§ REQUIREMENT
Skip all pictures, then copy the lines from the start of the data through the line with "random.seed(11)", keeping both ends.

§ DATA IN THIS EXERCISE
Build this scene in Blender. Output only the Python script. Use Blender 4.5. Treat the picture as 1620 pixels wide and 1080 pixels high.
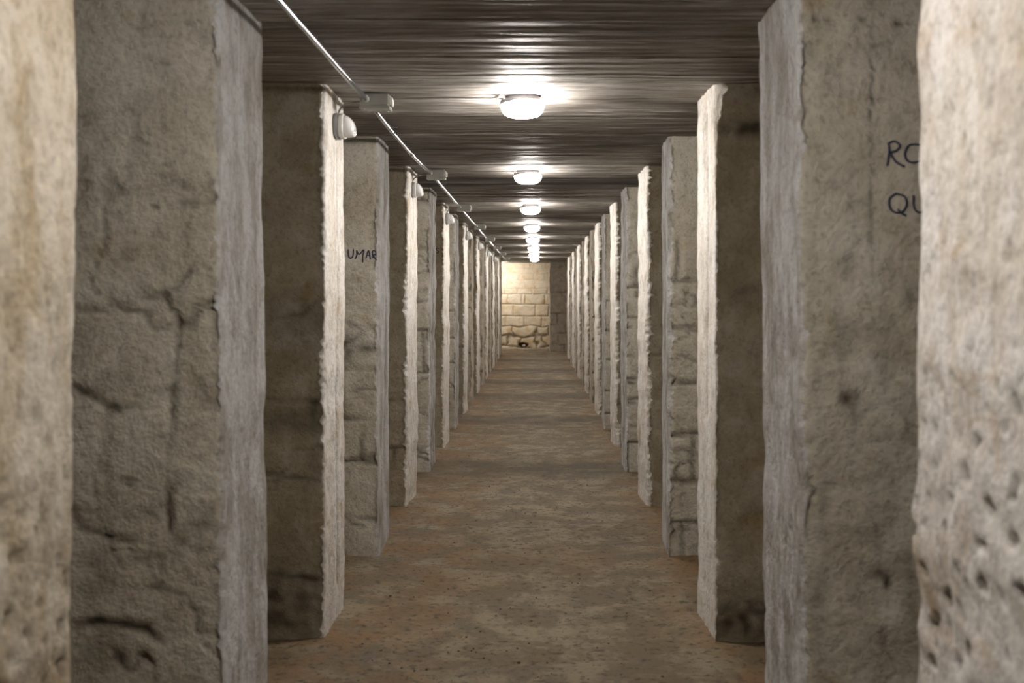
import bpy, bmesh, math, random
from mathutils import Vector, noise

for o in list(bpy.data.objects):
    bpy.data.objects.remove(o)
C = bpy.context.scene.collection
random.seed(11)

# ------------------------------------------------------------------ camera, world, exposure
EYE = 1.415
H = 2.286                       # ceiling height
F = 1800.0
cam_d = bpy.data.cameras.new('camera')
cam = bpy.data.objects.new('camera', cam_d)
C.objects.link(cam)
cam.location = (0, 0, EYE)
cam.rotation_euler = (math.pi/2, 0, 0)
cam_d.sensor_width = 36
cam_d.lens = 40
cam_d.shift_x = -40/1620
cam_d.shift_y = -72/1620
cam_d.clip_start = 0.05
cam_d.dof.use_dof = True
cam_d.dof.focus_distance = 9.0
cam_d.dof.aperture_fstop = 4.0
bpy.context.scene.camera = cam

w = bpy.data.worlds.new('world')
bpy.context.scene.world = w
w.use_nodes = True
w.node_tree.nodes['Background'].inputs[0].default_value = (0.02, 0.02, 0.022, 1)
w.node_tree.nodes['Background'].inputs[1].default_value = 0.1

vs = bpy.context.scene.view_settings
vs.view_transform = 'Standard'
vs.look = 'None'
vs.gamma = 1
vs.use_curve_mapping = False
vs.exposure = 0.0

LAMP = 255.0

# ------------------------------------------------------------------ helpers
def P(px, py, y):
    """point at depth y for a place seen in the photograph"""
    return Vector(((px-850)*y/F, y, EYE + (468-py)*y/F))

def nz(x, y, z, s=1.0, o=0.0):
    return noise.noise(Vector((x*s+o, y*s+o*1.7, z*s-o*0.6)))

def sstep(a, b, x):
    t = max(0.0, min(1.0, (x-a)/(b-a)))
    return t*t*(3-2*t)

def tag(o, label=None, cat=None, group=None, kind=None):
    if label: o['label'] = label
    if cat: o['category'] = cat
    if group: o['group'] = group
    if kind: o['kind'] = kind
    return o

def mesh_obj(name, verts, faces, mat, parent=None, smooth=True, attrs=None):
    me = bpy.data.meshes.new(name)
    me.from_pydata([tuple(v) for v in verts], [], faces)
    me.update()
    if smooth:
        me.polygons.foreach_set('use_smooth', [True]*len(me.polygons))
    if attrs:
        for an, vals in attrs.items():
            a = me.attributes.new(an, 'FLOAT', 'POINT')
            a.data.foreach_set('value', vals)
    me.materials.append(mat)
    o = bpy.data.objects.new(name, me)
    C.objects.link(o)
    if parent: o.parent = parent
    return o

def bm_obj(name, bm, mat, parent=None, smooth=False):
    me = bpy.data.meshes.new(name)
    bmesh.ops.recalc_face_normals(bm, faces=bm.faces)
    bm.to_mesh(me); bm.free()
    if smooth:
        me.polygons.foreach_set('use_smooth', [True]*len(me.polygons))
    me.materials.append(mat)
    o = bpy.data.objects.new(name, me)
    C.objects.link(o)
    if parent: o.parent = parent
    return o

def empty(name, loc):
    o = bpy.data.objects.new(name, None)
    o.empty_display_size = 0.1
    C.objects.link(o)
    o.location = loc
    return o

def tube(pts, r, n=10, flat=None):
    """verts, faces of a tube through pts"""
    V, Fc = [], []
    pts = [Vector(p) for p in pts]
    up = None
    for i, p in enumerate(pts):
        if i == 0: t = pts[1]-p
        elif i == len(pts)-1: t = p-pts[i-1]
        else: t = pts[i+1]-pts[i-1]
        t.normalize()
        if up is None:
            up = Vector((0, 0, 1)) if abs(t.z) < 0.9 else Vector((0, 1, 0))
        a = t.cross(up).normalized()
        b = a.cross(t).normalized()
        up = b
        rr = r[i] if isinstance(r, (list, tuple)) else r
        for k in range(n):
            th = 2*math.pi*k/n
            V.append(p + a*math.cos(th)*rr + b*math.sin(th)*rr)
    for i in range(len(pts)-1):
        for k in range(n):
            Fc.append((i*n+k, i*n+(k+1) % n, (i+1)*n+(k+1) % n, (i+1)*n+k))
    Fc.append(tuple(range(n-1, -1, -1)))
    Fc.append(tuple((len(pts)-1)*n+k for k in range(n)))
    return V, Fc

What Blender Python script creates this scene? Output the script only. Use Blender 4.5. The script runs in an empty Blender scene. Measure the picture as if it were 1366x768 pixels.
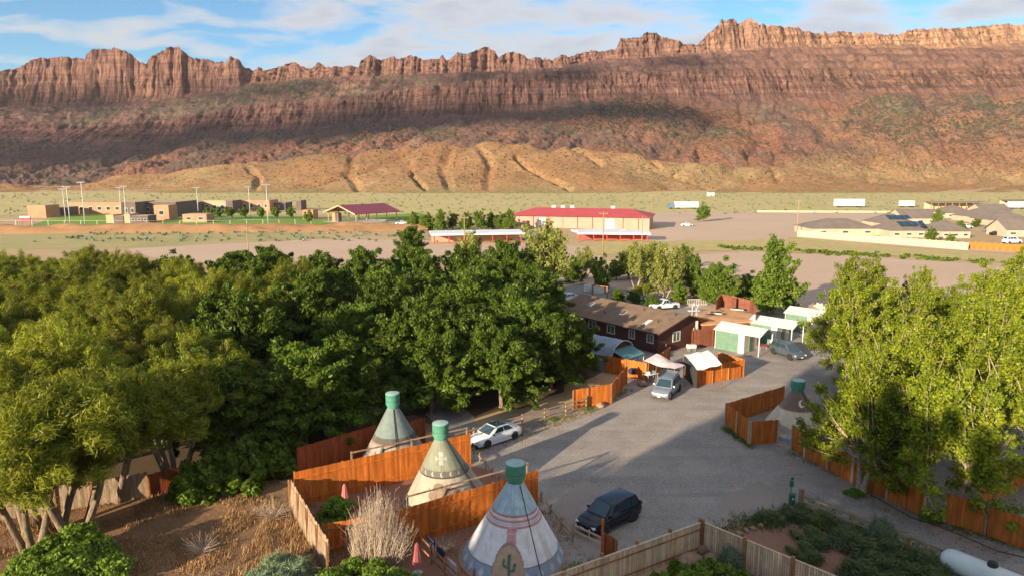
import bpy, bmesh, math, random
import numpy as np
from mathutils import Vector, Matrix
random.seed(7)
R = math.radians
PI = math.pi
# ------------------------------------------------------------------ camera, sky, sun, exposure
CAM_H, PITCH, F = 22.5, 9.7, 930.0
SUN_EL, SUN_AZ = 14.0, 40.0          # shadows run towards SUN_AZ degrees right of the view direction
sc = bpy.context.scene
col = sc.collection
cam = bpy.data.cameras.new('camera'); camo = bpy.data.objects.new('camera', cam); col.objects.link(camo)
camo.location = (0, 0, CAM_H); camo.rotation_euler = (R(90 - PITCH), 0, 0)
cam.sensor_width = 36; cam.lens = 36 * F / 1366; cam.clip_start = .5; cam.clip_end = 30000
sc.camera = camo
sc.view_settings.view_transform = 'Standard'; sc.view_settings.look = 'None'
sc.view_settings.exposure = 1.45; sc.view_settings.gamma = 1
SD = Vector((math.sin(R(SUN_AZ)) * math.cos(R(SUN_EL)), math.cos(R(SUN_AZ)) * math.cos(R(SUN_EL)), -math.sin(R(SUN_EL))))
sl = bpy.data.lights.new('sun', 'SUN'); sl.energy = 4.0; sl.angle = R(.55); sl.color = (1, .83, .60)
so = bpy.data.objects.new('sun', sl); so.rotation_euler = SD.to_track_quat('-Z', 'Y').to_euler(); so.location = (-60, -80, 60); col.objects.link(so)
wd = bpy.data.worlds.new('World'); sc.world = wd; wd.use_nodes = True
def world_nodes():
    nt = wd.node_tree; n = nt.nodes; l = nt.links; n.clear()
    out = n.new('ShaderNodeOutputWorld'); bg = n.new('ShaderNodeBackground'); bg.inputs['Strength'].default_value = .145
    sky = n.new('ShaderNodeTexSky'); sky.sky_type = 'NISHITA'; sky.sun_disc = False
    sky.sun_elevation = R(SUN_EL); sky.sun_rotation = R(SUN_AZ + 180); sky.altitude = 1200; sky.air_density = 1.1; sky.dust_density = .5; sky.ozone_density = 2.2
    tc = n.new('ShaderNodeTexCoord'); sep = n.new('ShaderNodeSeparateXYZ'); l.new(tc.outputs['Generated'], sep.inputs[0])
    # cloud layer: direction projected on a sheet overhead, softened near the horizon
    add = n.new('ShaderNodeMath'); add.operation = 'ADD'; add.inputs[1].default_value = .16; l.new(sep.outputs['Z'], add.inputs[0])
    dx = n.new('ShaderNodeMath'); dx.operation = 'DIVIDE'; l.new(sep.outputs['X'], dx.inputs[0]); l.new(add.outputs[0], dx.inputs[1])
    dy = n.new('ShaderNodeMath'); dy.operation = 'DIVIDE'; l.new(sep.outputs['Y'], dy.inputs[0]); l.new(add.outputs[0], dy.inputs[1])
    cb = n.new('ShaderNodeCombineXYZ'); l.new(dx.outputs[0], cb.inputs[0]); l.new(dy.outputs[0], cb.inputs[1])
    mp = n.new('ShaderNodeMapping'); mp.inputs['Location'].default_value = (3.3, 1.7, 0); mp.inputs['Scale'].default_value = (1.15, 1.6, 1); l.new(cb.outputs[0], mp.inputs[0])
    n1 = n.new('ShaderNodeTexNoise'); n1.inputs['Scale'].default_value = 2.1; n1.inputs['Detail'].default_value = 9; n1.inputs['Roughness'].default_value = .56; n1.inputs['Distortion'].default_value = .25
    l.new(mp.outputs[0], n1.inputs['Vector'])
    big = n.new('ShaderNodeTexNoise'); big.inputs['Scale'].default_value = .33; big.inputs['Detail'].default_value = 2; l.new(mp.outputs[0], big.inputs['Vector'])
    gx = n.new('ShaderNodeMath'); gx.operation = 'MULTIPLY'; gx.inputs[1].default_value = .05; l.new(sep.outputs['X'], gx.inputs[0])
    s1 = n.new('ShaderNodeMath'); s1.operation = 'ADD'; l.new(n1.outputs[0], s1.inputs[0]); l.new(gx.outputs[0], s1.inputs[1])
    s2 = n.new('ShaderNodeMath'); s2.operation = 'MULTIPLY_ADD'; s2.inputs[1].default_value = .8; s2.inputs[2].default_value = -.37; l.new(big.outputs[0], s2.inputs[0])
    s3 = n.new('ShaderNodeMath'); s3.operation = 'ADD'; l.new(s1.outputs[0], s3.inputs[0]); l.new(s2.outputs[0], s3.inputs[1])
    rp = n.new('ShaderNodeValToRGB'); rp.color_ramp.elements[0].position = .43; rp.color_ramp.elements[1].position = .60; l.new(s3.outputs[0], rp.inputs[0])
    # cloud colour: pale edges, greyer cores
    cc = n.new('ShaderNodeValToRGB'); e = cc.color_ramp.elements; e[0].position = .48; e[0].color = (1, .95, .91, 1); e[1].position = .78; e[1].color = (.62, .66, .76, 1); l.new(s3.outputs[0], cc.inputs[0])
    gain = n.new('ShaderNodeVectorMath'); gain.operation = 'SCALE'; gain.inputs['Scale'].default_value = 2.2; l.new(cc.outputs[0], gain.inputs[0])
    tint = n.new('ShaderNodeMix'); tint.data_type = 'RGBA'; tint.blend_type = 'MULTIPLY'; tint.inputs[0].default_value = 1; l.new(sky.outputs[0], tint.inputs[6]); tint.inputs[7].default_value = (.29, .42, .49, 1)
    fade = n.new('ShaderNodeMath'); fade.operation = 'MULTIPLY'; fade.inputs[1].default_value = .88; l.new(rp.outputs[0], fade.inputs[0])
    mx = n.new('ShaderNodeMix'); mx.data_type = 'RGBA'; l.new(fade.outputs[0], mx.inputs[0]); l.new(tint.outputs[2], mx.inputs[6]); l.new(gain.outputs[0], mx.inputs[7])
    l.new(mx.outputs[2], bg.inputs[0]); l.new(bg.outputs[0], out.inputs[0])
world_nodes()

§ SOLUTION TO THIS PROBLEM
Build this scene in Blender. Output only the Python script. Use Blender 4.5. Treat the picture as 1620 pixels wide and 1080 pixels high.
import bpy, bmesh, math, random
from mathutils import Vector, noise

for o in list(bpy.data.objects):
    bpy.data.objects.remove(o)
C = bpy.context.scene.collection
random.seed(11)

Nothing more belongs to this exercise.